*** Dataset entries ***

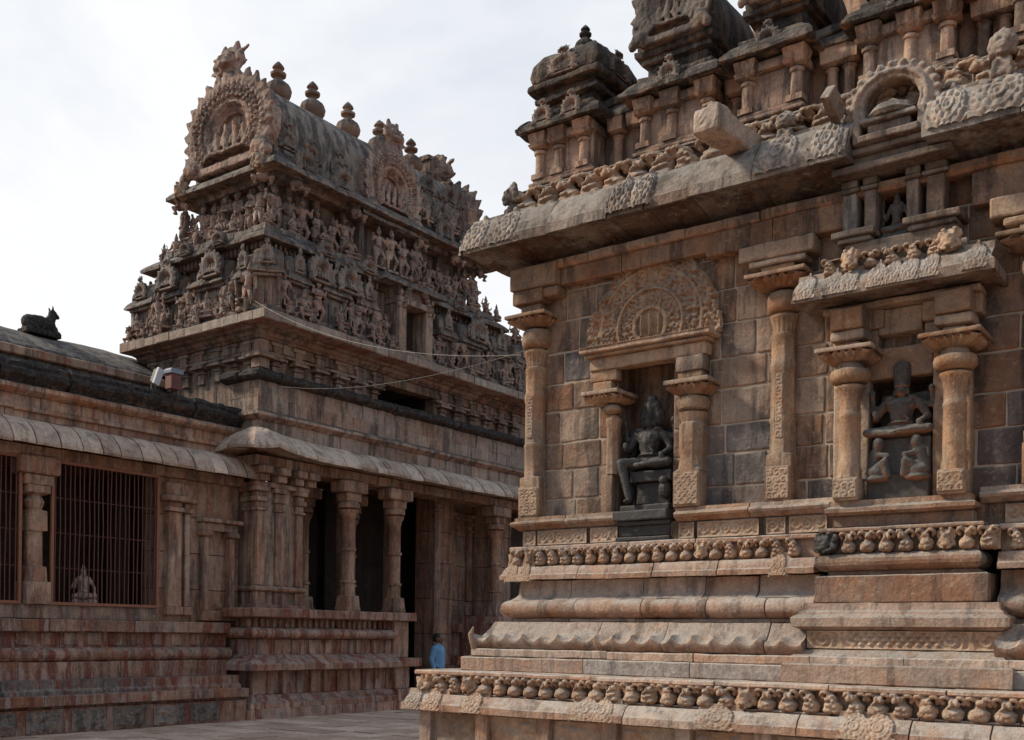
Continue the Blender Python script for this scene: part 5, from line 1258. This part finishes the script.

***
*** Dataset entries ***

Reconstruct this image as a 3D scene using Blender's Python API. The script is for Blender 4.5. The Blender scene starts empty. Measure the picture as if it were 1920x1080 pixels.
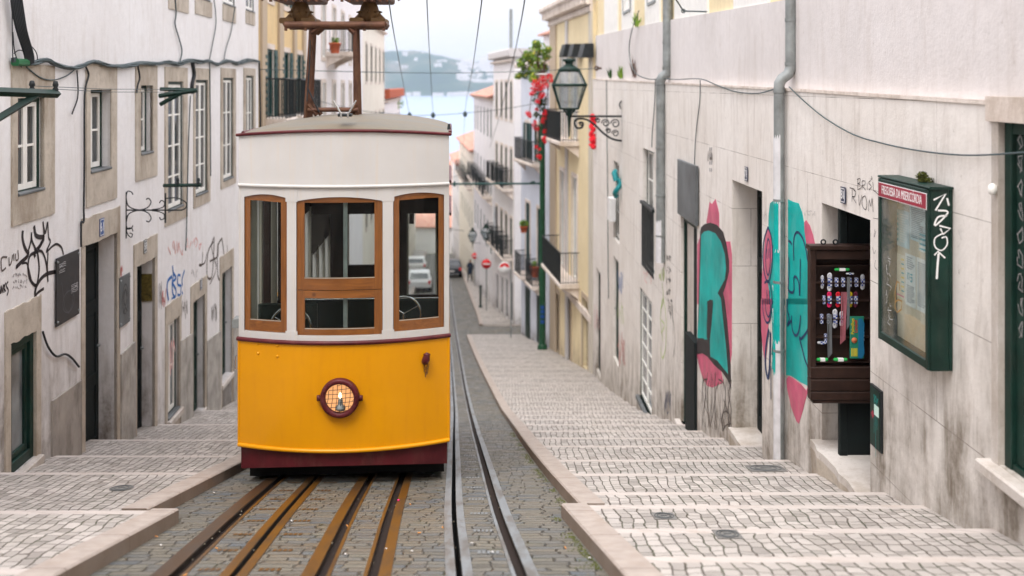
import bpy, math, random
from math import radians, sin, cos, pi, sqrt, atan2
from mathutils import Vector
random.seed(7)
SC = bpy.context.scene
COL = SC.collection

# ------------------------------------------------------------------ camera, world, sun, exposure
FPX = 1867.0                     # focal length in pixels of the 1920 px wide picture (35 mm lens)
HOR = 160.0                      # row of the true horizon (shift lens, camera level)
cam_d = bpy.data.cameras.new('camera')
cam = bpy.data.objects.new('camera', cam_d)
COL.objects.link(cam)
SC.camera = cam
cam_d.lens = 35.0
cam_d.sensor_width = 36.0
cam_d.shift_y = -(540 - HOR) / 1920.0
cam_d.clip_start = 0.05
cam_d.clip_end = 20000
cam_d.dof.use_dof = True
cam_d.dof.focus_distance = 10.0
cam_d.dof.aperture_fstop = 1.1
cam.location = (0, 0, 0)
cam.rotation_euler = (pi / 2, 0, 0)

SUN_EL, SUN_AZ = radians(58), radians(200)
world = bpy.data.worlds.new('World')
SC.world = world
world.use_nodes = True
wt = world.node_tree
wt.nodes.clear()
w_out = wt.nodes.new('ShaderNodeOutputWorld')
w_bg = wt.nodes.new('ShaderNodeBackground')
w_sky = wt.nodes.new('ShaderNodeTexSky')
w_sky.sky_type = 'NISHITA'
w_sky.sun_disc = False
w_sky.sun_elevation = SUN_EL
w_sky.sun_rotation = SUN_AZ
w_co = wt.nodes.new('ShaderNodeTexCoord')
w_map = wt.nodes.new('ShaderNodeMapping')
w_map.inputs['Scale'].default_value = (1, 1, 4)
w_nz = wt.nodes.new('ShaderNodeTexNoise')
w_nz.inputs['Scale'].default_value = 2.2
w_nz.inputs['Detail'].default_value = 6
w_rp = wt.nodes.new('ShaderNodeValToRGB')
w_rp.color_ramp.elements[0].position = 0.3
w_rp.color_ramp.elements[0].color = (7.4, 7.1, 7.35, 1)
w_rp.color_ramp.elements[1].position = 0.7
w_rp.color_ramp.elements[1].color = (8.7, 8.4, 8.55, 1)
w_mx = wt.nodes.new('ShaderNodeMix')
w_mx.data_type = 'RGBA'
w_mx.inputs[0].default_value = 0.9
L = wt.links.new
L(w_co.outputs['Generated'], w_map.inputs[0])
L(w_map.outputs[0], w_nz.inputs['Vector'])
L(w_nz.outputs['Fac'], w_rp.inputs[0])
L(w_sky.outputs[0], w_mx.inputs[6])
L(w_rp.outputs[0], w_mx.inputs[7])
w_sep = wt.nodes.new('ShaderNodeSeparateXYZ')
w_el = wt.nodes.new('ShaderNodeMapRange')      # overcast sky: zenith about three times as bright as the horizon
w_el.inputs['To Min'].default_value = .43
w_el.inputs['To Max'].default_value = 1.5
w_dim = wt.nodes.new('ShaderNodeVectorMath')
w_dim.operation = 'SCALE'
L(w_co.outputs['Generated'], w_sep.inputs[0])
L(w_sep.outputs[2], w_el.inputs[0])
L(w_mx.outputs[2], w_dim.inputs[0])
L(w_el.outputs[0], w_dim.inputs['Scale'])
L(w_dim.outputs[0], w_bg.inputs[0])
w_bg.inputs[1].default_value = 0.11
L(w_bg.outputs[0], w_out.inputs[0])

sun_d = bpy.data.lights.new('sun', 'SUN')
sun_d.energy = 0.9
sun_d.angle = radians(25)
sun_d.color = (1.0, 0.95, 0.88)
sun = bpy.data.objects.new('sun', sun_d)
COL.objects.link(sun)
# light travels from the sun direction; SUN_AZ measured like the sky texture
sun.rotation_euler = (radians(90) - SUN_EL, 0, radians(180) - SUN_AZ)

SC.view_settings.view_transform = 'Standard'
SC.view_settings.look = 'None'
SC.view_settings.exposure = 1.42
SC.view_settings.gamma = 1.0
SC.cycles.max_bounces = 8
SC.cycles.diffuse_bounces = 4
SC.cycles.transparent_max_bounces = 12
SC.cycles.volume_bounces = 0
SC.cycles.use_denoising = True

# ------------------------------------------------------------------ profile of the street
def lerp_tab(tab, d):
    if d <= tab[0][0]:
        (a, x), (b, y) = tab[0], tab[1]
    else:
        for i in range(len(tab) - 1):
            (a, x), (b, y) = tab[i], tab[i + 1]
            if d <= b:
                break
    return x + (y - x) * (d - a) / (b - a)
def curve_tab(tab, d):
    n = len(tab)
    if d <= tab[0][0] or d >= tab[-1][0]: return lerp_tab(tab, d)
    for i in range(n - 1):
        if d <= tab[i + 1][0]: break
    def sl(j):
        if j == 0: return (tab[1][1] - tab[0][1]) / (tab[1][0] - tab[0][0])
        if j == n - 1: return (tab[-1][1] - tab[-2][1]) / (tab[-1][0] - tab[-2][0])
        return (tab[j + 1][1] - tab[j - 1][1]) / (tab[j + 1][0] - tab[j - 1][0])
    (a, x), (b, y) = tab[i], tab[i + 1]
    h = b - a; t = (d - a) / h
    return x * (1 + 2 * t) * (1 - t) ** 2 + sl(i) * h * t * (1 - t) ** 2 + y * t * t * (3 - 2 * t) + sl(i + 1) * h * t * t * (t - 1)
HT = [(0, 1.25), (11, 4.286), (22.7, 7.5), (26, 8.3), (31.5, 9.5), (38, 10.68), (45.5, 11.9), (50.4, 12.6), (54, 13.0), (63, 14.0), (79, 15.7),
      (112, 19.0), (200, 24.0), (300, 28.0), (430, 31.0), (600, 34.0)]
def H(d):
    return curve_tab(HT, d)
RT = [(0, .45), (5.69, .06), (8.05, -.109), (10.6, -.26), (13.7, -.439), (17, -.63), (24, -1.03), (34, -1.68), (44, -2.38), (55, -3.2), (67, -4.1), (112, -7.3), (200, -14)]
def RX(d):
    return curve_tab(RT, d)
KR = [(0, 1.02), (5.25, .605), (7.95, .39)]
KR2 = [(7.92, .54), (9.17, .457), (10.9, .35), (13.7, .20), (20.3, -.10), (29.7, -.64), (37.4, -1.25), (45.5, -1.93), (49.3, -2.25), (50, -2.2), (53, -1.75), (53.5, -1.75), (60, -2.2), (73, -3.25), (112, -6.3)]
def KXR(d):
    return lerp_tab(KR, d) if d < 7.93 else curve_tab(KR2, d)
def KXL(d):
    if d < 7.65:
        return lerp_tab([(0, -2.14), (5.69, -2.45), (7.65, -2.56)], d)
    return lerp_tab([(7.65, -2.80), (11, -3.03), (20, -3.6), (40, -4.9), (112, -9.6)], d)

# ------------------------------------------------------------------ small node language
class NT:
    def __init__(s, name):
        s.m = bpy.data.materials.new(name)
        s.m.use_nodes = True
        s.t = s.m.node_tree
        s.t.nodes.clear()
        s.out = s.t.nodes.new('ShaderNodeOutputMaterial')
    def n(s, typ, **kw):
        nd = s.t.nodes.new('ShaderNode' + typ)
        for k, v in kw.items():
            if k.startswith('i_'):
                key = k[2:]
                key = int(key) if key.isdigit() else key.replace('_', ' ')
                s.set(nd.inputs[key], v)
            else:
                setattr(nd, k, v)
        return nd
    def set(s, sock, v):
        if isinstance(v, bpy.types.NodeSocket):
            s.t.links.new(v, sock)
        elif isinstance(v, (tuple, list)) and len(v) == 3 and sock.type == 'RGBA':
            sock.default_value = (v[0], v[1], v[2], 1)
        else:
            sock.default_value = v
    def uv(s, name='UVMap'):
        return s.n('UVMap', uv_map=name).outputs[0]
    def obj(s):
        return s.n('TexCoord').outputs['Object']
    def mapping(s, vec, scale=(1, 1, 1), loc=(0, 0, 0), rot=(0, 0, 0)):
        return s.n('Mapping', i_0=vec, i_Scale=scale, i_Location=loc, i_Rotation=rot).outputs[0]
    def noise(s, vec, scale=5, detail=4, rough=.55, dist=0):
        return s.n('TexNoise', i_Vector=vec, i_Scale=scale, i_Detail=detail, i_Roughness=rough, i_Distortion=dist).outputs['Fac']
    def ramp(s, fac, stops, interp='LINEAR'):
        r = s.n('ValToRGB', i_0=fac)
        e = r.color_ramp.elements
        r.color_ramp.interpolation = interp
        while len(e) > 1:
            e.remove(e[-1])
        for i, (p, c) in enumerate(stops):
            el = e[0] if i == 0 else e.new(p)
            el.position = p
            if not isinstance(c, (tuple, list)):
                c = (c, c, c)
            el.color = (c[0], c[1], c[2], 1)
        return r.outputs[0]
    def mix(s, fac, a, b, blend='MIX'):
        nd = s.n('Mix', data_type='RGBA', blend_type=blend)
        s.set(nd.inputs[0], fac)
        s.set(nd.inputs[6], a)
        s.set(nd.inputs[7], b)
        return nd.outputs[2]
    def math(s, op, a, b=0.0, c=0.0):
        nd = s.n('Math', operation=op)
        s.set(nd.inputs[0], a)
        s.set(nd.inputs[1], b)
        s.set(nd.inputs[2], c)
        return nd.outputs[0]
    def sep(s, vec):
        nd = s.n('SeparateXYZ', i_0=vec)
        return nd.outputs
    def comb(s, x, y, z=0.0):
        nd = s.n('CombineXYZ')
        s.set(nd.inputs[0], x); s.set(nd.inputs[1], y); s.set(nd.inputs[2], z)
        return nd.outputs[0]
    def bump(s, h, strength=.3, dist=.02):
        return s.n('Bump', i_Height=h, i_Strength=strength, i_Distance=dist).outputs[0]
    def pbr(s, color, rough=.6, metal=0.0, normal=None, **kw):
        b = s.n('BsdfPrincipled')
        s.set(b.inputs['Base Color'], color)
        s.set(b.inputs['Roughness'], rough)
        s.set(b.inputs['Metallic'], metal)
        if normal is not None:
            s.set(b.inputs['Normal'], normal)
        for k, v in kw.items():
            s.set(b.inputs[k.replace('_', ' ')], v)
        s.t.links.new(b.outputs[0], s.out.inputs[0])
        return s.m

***
*** Dataset entries ***

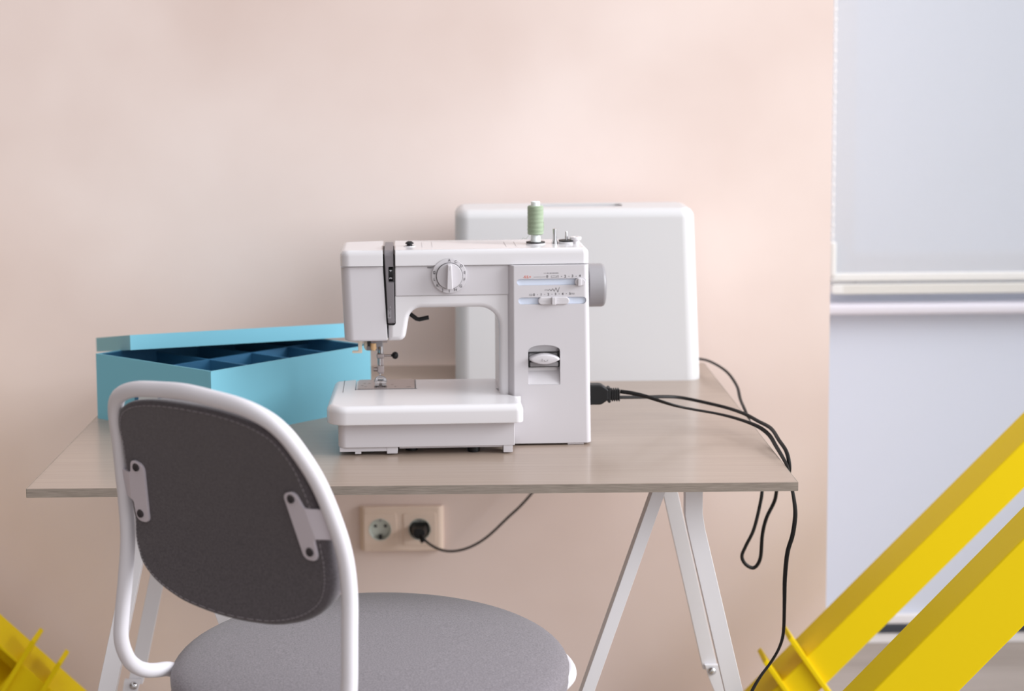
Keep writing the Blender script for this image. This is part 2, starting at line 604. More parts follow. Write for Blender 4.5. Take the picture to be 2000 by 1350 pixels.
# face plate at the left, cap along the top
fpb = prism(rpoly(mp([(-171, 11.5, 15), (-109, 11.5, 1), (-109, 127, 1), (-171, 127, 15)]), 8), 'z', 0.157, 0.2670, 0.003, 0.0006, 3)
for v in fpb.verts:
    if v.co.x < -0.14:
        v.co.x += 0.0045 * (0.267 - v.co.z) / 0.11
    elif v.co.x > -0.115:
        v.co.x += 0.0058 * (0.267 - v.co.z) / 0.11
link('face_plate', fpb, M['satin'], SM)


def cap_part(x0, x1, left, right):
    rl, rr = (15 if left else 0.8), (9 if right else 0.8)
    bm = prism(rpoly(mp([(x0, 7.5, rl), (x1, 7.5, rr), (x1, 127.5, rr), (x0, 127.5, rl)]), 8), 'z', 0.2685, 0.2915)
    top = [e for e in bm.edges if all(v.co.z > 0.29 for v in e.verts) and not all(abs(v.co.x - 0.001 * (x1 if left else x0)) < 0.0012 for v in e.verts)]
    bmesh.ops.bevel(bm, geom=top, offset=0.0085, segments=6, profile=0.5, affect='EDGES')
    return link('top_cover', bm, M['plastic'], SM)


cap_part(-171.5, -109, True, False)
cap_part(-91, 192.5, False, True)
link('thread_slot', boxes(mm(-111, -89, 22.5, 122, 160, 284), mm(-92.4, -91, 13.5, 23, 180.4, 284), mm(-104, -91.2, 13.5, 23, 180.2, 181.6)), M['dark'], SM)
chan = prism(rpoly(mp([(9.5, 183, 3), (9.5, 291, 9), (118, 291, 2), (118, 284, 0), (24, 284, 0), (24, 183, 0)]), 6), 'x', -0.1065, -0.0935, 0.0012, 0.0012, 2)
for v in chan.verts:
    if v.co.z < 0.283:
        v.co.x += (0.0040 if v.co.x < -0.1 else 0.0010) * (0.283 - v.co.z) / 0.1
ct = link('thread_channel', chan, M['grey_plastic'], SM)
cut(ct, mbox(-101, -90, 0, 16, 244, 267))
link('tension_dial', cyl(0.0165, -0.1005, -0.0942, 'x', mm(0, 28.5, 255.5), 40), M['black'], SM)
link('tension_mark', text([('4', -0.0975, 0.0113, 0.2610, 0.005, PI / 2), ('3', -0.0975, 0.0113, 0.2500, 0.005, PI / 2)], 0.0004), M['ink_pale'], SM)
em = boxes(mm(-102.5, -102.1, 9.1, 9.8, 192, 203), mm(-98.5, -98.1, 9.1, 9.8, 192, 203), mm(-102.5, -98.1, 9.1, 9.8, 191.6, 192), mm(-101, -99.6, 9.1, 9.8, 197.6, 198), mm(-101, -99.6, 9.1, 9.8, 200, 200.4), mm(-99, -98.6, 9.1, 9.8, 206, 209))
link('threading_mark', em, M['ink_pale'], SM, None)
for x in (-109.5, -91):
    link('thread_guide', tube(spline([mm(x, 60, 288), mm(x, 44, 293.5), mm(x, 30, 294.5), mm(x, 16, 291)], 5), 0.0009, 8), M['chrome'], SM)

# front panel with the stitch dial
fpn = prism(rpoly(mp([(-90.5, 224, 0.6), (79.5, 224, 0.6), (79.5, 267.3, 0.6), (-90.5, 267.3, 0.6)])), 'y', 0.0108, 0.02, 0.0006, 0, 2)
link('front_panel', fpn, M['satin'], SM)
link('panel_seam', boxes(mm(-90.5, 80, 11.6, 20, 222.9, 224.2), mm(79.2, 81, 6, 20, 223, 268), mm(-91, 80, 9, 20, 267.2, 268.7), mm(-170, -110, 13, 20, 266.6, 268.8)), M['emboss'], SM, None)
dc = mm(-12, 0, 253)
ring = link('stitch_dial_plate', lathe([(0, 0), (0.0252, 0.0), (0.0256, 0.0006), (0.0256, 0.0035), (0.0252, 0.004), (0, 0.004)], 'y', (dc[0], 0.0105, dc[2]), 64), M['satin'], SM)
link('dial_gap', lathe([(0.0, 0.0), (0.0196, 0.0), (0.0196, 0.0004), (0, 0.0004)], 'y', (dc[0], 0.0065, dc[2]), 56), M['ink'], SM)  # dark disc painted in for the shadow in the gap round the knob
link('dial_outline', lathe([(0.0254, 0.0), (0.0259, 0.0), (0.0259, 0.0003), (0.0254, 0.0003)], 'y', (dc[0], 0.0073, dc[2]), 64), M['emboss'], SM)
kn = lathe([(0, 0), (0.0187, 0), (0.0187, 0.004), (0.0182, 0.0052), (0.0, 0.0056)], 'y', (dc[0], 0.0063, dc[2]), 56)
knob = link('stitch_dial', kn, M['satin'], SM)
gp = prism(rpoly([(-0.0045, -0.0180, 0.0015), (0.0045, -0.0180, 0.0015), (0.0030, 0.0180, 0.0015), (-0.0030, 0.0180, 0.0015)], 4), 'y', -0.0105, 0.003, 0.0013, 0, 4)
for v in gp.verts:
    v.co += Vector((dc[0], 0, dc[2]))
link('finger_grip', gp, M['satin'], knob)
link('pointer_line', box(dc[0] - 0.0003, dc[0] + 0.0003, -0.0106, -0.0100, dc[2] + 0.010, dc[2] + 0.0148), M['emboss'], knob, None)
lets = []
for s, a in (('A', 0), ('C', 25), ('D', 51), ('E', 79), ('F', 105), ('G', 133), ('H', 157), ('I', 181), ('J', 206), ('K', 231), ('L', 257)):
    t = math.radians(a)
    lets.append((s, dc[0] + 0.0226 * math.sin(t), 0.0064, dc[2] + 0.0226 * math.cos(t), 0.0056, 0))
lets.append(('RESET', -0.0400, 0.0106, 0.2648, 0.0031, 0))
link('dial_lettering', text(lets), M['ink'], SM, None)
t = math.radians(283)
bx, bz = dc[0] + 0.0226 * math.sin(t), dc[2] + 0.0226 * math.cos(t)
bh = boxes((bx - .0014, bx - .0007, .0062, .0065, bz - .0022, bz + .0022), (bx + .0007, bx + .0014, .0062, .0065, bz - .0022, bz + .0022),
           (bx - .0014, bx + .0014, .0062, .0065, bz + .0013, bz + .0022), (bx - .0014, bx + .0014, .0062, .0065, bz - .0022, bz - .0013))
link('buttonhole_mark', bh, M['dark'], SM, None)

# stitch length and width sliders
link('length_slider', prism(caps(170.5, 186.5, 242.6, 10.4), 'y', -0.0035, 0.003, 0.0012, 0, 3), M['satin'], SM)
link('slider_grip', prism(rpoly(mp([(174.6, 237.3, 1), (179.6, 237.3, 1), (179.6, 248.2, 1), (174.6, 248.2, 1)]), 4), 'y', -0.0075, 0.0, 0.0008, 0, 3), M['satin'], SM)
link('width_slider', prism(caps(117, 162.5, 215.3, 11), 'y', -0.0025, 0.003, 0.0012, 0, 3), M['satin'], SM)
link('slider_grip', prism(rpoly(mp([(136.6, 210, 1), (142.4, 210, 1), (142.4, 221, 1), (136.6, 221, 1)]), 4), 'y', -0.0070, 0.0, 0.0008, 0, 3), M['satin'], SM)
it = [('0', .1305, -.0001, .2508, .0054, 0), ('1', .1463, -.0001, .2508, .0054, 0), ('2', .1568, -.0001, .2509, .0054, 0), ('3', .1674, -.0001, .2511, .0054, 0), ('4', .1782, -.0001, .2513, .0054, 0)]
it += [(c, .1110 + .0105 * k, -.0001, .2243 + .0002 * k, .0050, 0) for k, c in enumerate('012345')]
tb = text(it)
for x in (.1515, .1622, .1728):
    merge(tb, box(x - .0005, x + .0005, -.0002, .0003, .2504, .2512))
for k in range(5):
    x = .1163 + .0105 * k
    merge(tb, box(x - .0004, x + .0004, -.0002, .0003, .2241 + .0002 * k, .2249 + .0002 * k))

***

_Exercise prompt:_ Retype, word for word, only the lines from the one containing "Reconstruct this image" through the one containing "COL = SC.collection", both included, and leave out any pictures.

_Written solution:_
Reconstruct this image as a 3D scene using Blender's Python API. The script is for Blender 4.5. The Blender scene starts empty. Measure the picture as if it were 1920x1080 pixels.
import bpy, math, random
from math import radians, sin, cos, pi, sqrt, atan2
from mathutils import Vector
random.seed(7)
SC = bpy.context.scene
COL = SC.collection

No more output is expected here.